Aim of the exercise :: Only the number is needed: how many lines of the records include "this"?

[Rows from a 3D scene dataset]
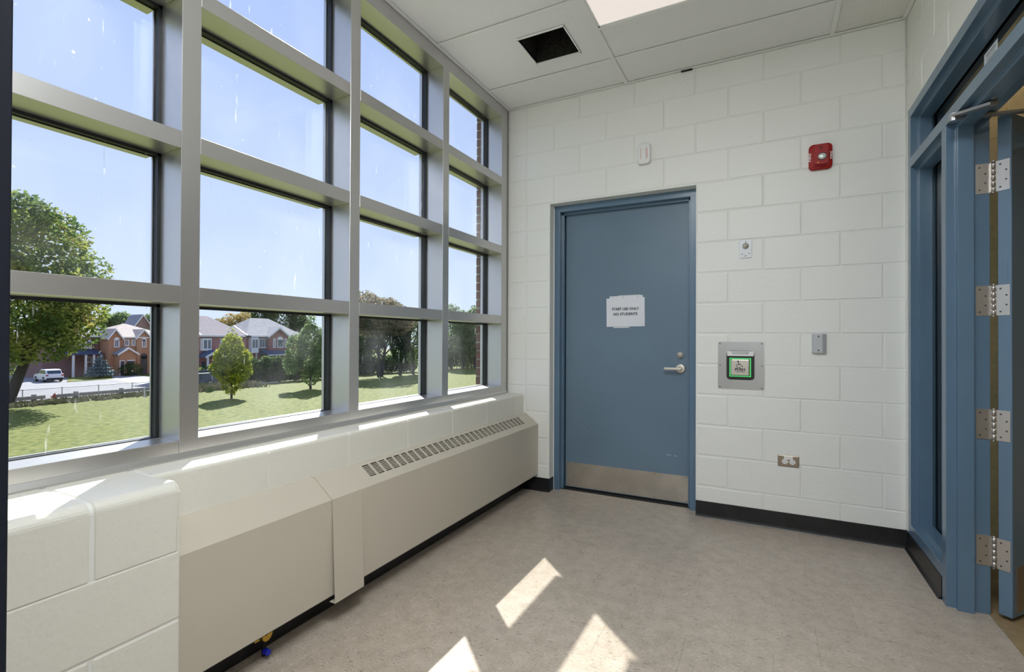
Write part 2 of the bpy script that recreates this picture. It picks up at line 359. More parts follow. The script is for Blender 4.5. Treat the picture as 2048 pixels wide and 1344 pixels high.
def text(s, size, mt, parent, M4, name='lettering', ext=0.0003, align='CENTER', sx_=1.0, bold=0.02):
    c = bpy.data.curves.new(name, 'FONT'); c.body = s; c.size = size; c.align_x = align; c.align_y = 'CENTER'; c.extrude = ext; c.offset = bold * size; c.resolution_u = 2
    o = bpy.data.objects.new('t', c); COL.objects.link(o); bpy.context.view_layer.update()
    me = bpy.data.meshes.new_from_object(o.evaluated_get(bpy.context.evaluated_depsgraph_get())); bpy.data.objects.remove(o, do_unlink=True)
    me.transform(Matrix.Diagonal((sx_, 1, 1, 1))); me.materials.clear(); me.materials.append(mt)
    me.transform(M4); return put(name, me, parent)
def wallM(x, y, z): # text facing -y
    return Matrix.Translation((x, y, z)) @ Matrix.Rotation(math.radians(90), 4, 'X')
H = 2.971; W = 2.5212

# ------------------------------------------------------------------ FLOOR
fl = part('floor', MB().box(-0.0, 2.66, -4.4, 0.25, -0.2, -0.003), M['mortar'], kind='structure')
TS = 0.302
for r in range(-15, 2):
    y1 = -0.795 + 0.3017 * (r + 3) ; y0 = y1 - 0.3017
    if y0 > 0.3: continue
    off = 1.087 if (r % 2 == 0) else 1.087 - 0.151
    k = -5
    while True:
        x0 = off + 0.3017 * k; x1 = x0 + 0.3017; k += 1
        if x0 > 2.66: break
        if x1 < 0.02: continue
        a, b_, c, d = max(x0, 0.02), min(x1, 2.66), max(y0, -4.4), min(y1, 0.25)
        if b_ - a < 0.02 or d - c < 0.02: continue
        block(fl, M['floor'], a, b_, c, d, -0.02, 0.0, 0.0003, (0.00035, 0.0002, 0), 'floor_tile')

# ------------------------------------------------------------------ WALL BACK (y=0)
DX0, DX1, DZ1 = 0.355, 1.405, 2.190
wb = part('wall_back', MB().box(-0.19, DX0, 0.003, 0.25, -0.2, 3.4).box(DX1, 2.66, 0.003, 0.25, -0.2, 3.4).box(DX0, DX1, 0.003, 0.25, DZ1, 3.4), M['mortar'], kind='structure')
for k in range(15):
    z0, z1 = 0.2 * k, min(0.2 * (k + 1), H)
    xs = [0.0, 0.155]
    st = 0.389 if k % 2 else 0.591
    x = st
    while x < W - 0.03: xs.append(x); x += 0.405
    xs.append(W + 0.0)
    for a, b_ in zip(xs[:-1], xs[1:]):
        segs = [(a, b_, z0, z1)]
        if z0 < DZ1 - 0.015:
            segs = []
            if a < DX0: segs.append((a, min(b_, DX0), z0, z1))
            if b_ > DX1: segs.append((max(a, DX1), b_, z0, z1))
            if z1 > DZ1 and a < DX1 and b_ > DX0: pass
        for s_ in segs:
            if s_[1] - s_[0] < 0.02: continue
            dd = random.choice((-0.0006, 0, 0.0006))
            corner = abs(s_[1] - DX0) < 1e-3 or abs(s_[0] - DX1) < 1e-3
            block(wb, M['block'], s_[0], s_[1], dd, (0.10 if corner else 0.05) + dd, s_[2], s_[3], 0.010 if corner else 0.0045, (0.0025 if k else 0.0025, 0, 0.0018), 'block', 3 if corner else 1)

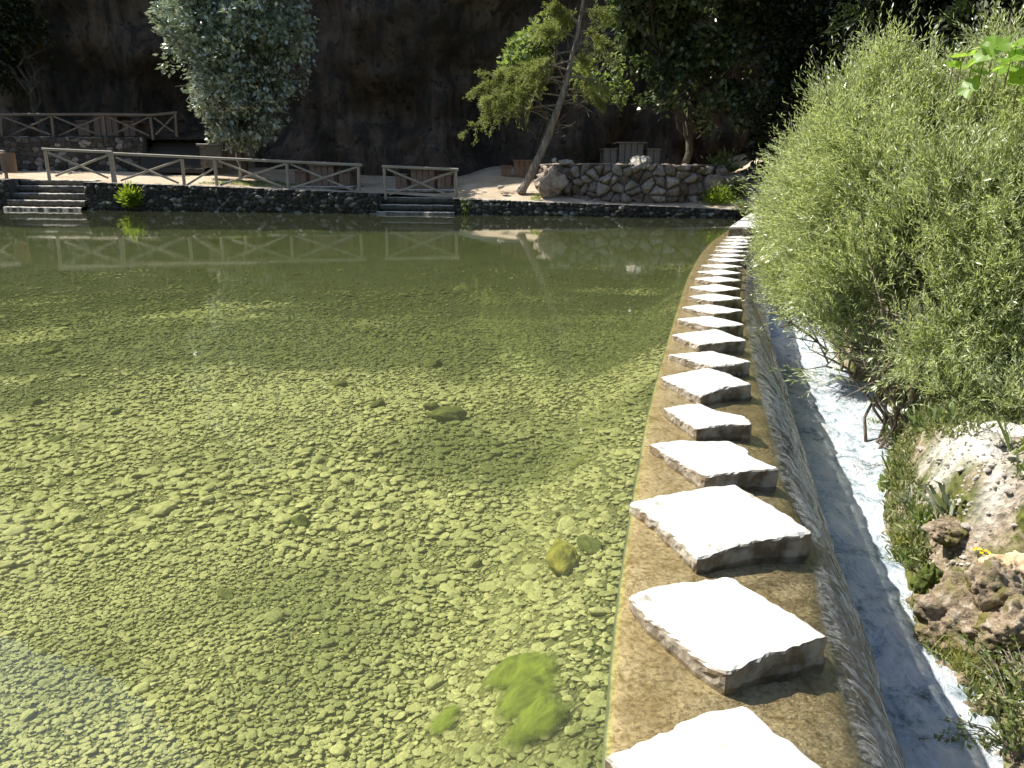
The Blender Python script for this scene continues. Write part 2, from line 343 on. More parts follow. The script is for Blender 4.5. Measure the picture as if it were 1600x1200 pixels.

Result of the task :: 2